Levi's Q2 2026 revenue hit $1.47B, up 8% year-over-year. The company credited an 11% surge in women's apparel and supply chain cost reductions for the beat.
Key facts
- Q2 2026 revenue: $1.47B, up 8% YoY.
- Women's business grew 11% YoY.
- Gross margin expanded 200bps to 58.3%.
- DTC revenue rose 12% to $680M.
- Full-year revenue guidance: 3-4% growth.
Levi Strauss & Co. reported Q2 2026 revenue of $1.47 billion, up 8% year-over-year According to @wwd. The women's segment grew 11%, while direct-to-consumer (DTC) revenue rose 12% to $680 million, now representing 46% of total sales.
Gross margin expanded 200 basis points to 58.3%, driven by supply chain improvements including nearshoring and inventory optimization. Operating income climbed 14% to $195 million, with net income reaching $145 million, or $0.36 per diluted share.
The Women's Growth Engine
The women's business, which includes denim, tops, and dresses, now accounts for 38% of total apparel revenue, up from 35% a year ago. Levi's has invested in dedicated women's marketing campaigns and expanded its women's product lines, including athleisure and workwear. The company did not disclose the exact revenue contribution from women's, but the segment's growth rate of 11% outpaced men's at 6%.

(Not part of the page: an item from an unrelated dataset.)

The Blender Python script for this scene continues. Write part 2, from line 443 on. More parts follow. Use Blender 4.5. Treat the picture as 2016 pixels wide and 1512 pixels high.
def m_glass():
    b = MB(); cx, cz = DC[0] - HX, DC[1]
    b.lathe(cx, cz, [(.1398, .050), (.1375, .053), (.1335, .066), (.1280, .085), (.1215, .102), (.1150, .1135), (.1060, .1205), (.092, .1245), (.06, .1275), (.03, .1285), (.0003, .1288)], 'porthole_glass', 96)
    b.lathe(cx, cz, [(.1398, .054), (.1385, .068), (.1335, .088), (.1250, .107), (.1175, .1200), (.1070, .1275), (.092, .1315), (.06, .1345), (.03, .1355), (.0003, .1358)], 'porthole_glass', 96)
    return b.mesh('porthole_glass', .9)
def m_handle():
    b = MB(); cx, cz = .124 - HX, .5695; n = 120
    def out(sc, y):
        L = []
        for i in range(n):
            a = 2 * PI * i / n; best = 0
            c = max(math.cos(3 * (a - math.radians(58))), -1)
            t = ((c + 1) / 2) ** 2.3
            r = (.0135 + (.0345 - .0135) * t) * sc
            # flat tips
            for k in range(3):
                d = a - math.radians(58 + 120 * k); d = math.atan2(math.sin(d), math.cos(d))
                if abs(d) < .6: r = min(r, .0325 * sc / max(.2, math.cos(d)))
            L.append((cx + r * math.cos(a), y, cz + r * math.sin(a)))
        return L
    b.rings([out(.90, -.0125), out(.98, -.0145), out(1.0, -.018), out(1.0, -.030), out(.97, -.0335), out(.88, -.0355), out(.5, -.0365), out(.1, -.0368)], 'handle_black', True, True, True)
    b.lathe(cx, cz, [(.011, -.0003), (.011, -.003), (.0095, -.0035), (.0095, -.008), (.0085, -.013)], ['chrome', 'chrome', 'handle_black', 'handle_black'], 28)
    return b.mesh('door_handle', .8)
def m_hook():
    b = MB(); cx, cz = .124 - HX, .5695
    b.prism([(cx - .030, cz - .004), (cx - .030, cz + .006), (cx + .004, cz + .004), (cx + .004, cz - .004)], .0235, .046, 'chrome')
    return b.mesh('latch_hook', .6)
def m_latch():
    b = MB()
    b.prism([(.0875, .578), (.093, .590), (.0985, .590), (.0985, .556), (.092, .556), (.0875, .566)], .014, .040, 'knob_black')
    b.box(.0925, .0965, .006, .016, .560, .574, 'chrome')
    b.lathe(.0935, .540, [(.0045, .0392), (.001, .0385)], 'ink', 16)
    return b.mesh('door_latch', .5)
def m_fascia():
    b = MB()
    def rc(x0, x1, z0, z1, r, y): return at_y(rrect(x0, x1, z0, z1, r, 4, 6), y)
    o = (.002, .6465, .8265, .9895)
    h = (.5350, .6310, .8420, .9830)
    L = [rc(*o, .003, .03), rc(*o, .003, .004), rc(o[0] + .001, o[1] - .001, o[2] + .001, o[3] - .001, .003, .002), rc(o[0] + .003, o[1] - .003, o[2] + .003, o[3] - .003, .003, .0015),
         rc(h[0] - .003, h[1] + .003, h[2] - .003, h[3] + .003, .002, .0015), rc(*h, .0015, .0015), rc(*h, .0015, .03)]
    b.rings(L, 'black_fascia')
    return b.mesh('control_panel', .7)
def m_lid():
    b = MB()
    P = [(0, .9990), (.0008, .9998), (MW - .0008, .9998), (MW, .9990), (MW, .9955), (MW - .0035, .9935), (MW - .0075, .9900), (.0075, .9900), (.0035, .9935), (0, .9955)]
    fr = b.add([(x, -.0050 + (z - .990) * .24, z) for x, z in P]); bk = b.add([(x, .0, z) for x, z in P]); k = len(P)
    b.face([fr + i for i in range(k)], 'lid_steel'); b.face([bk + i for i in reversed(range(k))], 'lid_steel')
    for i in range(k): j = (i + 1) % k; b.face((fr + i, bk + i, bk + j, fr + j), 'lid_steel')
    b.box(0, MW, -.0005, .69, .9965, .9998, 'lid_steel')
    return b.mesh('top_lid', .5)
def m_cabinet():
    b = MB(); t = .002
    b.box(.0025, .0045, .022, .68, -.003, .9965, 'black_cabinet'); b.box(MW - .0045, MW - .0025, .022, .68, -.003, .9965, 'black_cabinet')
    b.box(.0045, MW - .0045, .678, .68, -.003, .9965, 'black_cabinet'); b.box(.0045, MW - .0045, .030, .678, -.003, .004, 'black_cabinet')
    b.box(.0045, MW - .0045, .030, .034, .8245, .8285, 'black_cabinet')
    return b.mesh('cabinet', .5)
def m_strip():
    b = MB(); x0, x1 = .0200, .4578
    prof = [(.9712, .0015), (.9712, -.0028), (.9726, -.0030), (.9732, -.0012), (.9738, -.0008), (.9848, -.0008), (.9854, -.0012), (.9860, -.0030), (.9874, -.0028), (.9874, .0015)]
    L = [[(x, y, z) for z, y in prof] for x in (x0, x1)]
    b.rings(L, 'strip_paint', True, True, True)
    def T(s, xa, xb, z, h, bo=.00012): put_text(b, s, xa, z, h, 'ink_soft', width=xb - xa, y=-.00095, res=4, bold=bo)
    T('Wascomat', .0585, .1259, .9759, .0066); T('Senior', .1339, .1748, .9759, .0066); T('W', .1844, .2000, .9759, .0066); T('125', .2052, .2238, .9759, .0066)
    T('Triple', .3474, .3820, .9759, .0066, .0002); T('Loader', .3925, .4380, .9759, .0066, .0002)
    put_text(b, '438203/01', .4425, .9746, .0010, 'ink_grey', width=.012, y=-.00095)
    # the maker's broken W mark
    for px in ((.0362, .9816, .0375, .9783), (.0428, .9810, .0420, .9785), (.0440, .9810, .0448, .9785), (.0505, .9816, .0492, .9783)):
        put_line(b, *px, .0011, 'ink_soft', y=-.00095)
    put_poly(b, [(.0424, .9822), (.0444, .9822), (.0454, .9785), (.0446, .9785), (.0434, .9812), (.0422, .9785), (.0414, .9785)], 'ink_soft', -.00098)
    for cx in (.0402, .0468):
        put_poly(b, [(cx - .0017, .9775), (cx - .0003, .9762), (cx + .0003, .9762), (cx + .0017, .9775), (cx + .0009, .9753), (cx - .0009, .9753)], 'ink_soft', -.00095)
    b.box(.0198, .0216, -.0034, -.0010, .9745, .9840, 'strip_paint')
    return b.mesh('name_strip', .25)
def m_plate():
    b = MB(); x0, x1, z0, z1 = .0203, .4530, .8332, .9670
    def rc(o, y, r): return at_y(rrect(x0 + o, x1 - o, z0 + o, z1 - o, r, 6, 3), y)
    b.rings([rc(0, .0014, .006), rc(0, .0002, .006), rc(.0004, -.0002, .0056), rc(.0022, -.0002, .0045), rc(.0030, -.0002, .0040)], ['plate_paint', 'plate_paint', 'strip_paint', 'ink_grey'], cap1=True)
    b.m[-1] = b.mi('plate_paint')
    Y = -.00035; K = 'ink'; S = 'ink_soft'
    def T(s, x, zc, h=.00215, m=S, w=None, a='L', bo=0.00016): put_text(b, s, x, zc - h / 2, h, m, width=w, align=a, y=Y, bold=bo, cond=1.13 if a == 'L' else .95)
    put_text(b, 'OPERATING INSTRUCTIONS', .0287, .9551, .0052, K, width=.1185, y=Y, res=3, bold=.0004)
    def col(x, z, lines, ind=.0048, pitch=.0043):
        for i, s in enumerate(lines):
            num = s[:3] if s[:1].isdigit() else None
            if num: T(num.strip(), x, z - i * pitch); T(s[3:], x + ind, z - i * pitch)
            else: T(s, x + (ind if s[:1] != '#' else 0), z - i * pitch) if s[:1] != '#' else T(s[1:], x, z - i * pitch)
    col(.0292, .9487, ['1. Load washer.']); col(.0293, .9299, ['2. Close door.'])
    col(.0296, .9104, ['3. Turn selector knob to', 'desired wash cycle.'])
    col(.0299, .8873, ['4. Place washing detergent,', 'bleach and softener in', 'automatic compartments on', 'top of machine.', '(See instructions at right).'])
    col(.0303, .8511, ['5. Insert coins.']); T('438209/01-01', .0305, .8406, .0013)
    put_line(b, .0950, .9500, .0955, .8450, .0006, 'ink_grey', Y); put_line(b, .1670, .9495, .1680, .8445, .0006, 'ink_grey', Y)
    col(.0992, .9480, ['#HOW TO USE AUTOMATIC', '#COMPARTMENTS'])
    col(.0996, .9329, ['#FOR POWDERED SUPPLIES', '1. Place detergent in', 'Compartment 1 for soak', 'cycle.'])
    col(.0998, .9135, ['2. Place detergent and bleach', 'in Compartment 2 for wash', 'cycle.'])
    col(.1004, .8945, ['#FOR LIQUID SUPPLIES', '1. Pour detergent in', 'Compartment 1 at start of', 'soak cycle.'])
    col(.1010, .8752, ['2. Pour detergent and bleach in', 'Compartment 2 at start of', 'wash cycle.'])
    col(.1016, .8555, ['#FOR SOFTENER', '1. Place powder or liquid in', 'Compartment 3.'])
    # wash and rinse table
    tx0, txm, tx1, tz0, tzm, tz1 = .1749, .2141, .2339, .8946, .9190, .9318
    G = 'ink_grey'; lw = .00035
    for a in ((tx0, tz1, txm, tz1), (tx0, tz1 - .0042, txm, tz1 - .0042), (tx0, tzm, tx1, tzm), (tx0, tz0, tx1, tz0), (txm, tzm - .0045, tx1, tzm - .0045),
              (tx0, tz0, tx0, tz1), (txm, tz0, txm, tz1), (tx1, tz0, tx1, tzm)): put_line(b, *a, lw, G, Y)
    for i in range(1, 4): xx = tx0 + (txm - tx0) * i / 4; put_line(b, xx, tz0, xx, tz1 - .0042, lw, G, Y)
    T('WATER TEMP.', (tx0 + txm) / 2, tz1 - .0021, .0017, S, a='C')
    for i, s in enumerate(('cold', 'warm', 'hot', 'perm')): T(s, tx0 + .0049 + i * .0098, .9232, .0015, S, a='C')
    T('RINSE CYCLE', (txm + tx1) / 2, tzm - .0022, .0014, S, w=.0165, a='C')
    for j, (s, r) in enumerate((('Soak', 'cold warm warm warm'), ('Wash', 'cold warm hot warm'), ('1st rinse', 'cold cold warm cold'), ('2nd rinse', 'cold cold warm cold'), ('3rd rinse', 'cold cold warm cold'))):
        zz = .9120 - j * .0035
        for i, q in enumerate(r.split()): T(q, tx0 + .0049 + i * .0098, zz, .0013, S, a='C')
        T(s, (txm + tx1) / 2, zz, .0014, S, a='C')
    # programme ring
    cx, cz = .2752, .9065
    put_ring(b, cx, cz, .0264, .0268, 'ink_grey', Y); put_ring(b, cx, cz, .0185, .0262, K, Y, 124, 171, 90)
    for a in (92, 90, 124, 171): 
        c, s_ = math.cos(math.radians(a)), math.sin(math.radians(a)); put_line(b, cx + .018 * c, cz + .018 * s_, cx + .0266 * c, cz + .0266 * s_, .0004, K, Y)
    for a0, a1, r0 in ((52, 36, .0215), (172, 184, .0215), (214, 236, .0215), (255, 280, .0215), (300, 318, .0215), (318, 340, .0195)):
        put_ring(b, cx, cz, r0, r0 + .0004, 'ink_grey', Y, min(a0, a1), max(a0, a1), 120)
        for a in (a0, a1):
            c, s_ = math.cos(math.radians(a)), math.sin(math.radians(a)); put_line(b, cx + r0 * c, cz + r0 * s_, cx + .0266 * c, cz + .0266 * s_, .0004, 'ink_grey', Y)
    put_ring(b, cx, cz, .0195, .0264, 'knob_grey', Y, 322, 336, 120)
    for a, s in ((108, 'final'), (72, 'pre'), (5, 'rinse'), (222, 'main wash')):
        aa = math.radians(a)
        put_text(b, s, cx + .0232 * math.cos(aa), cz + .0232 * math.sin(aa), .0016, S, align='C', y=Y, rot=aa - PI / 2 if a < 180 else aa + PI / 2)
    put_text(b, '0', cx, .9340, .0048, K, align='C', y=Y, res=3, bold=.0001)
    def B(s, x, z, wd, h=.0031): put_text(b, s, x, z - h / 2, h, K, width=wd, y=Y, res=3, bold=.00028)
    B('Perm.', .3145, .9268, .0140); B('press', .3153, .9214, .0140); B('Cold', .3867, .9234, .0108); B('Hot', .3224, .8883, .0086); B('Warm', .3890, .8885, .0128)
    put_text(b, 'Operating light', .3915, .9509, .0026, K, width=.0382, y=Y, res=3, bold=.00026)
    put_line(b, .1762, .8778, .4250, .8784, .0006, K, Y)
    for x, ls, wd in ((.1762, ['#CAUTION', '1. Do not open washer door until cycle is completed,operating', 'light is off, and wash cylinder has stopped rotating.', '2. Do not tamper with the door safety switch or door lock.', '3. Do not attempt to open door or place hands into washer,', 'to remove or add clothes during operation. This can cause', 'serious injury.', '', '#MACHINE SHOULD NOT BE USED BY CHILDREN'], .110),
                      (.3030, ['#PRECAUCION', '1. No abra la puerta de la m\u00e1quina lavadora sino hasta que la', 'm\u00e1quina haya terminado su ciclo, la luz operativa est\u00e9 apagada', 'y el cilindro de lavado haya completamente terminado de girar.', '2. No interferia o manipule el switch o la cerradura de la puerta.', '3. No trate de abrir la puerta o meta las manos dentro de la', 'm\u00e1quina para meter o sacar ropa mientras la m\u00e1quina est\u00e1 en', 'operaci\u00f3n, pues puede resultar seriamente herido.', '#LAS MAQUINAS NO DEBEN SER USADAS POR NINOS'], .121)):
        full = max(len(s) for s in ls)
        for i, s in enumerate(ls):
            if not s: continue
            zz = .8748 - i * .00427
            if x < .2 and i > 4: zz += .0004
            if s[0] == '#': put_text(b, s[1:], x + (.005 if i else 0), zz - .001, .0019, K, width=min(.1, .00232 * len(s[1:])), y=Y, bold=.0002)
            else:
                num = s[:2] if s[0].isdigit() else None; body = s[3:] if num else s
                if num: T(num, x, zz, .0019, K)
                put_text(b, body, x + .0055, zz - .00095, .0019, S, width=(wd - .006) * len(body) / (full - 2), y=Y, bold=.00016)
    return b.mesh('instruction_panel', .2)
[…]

Supply Chain as Margin Driver
Levi's has shifted 15% of its production to nearshore facilities in Mexico and Central America over the past 12 months, reducing lead times by 40% and cutting transportation costs by 12%. The company's CFO, Harmit Singh, noted on the earnings call that these changes contributed 150 of the 200 basis point margin expansion.
Guidance and Risks
Levi's reiterated its full-year revenue growth guidance of 3-4% and adjusted EPS of $1.20-$1.25. However, the company flagged potential headwinds from cotton price volatility and consumer spending shifts in the second half of 2026. Wholesale revenue grew just 2%, suggesting department store demand remains tepid.
What to watch
Watch for Levi's Q3 2026 earnings in October, particularly whether women's growth sustains above 10% and if wholesale revenue rebounds from 2% growth. Also monitor cotton futures, as input cost increases could pressure margins in H2.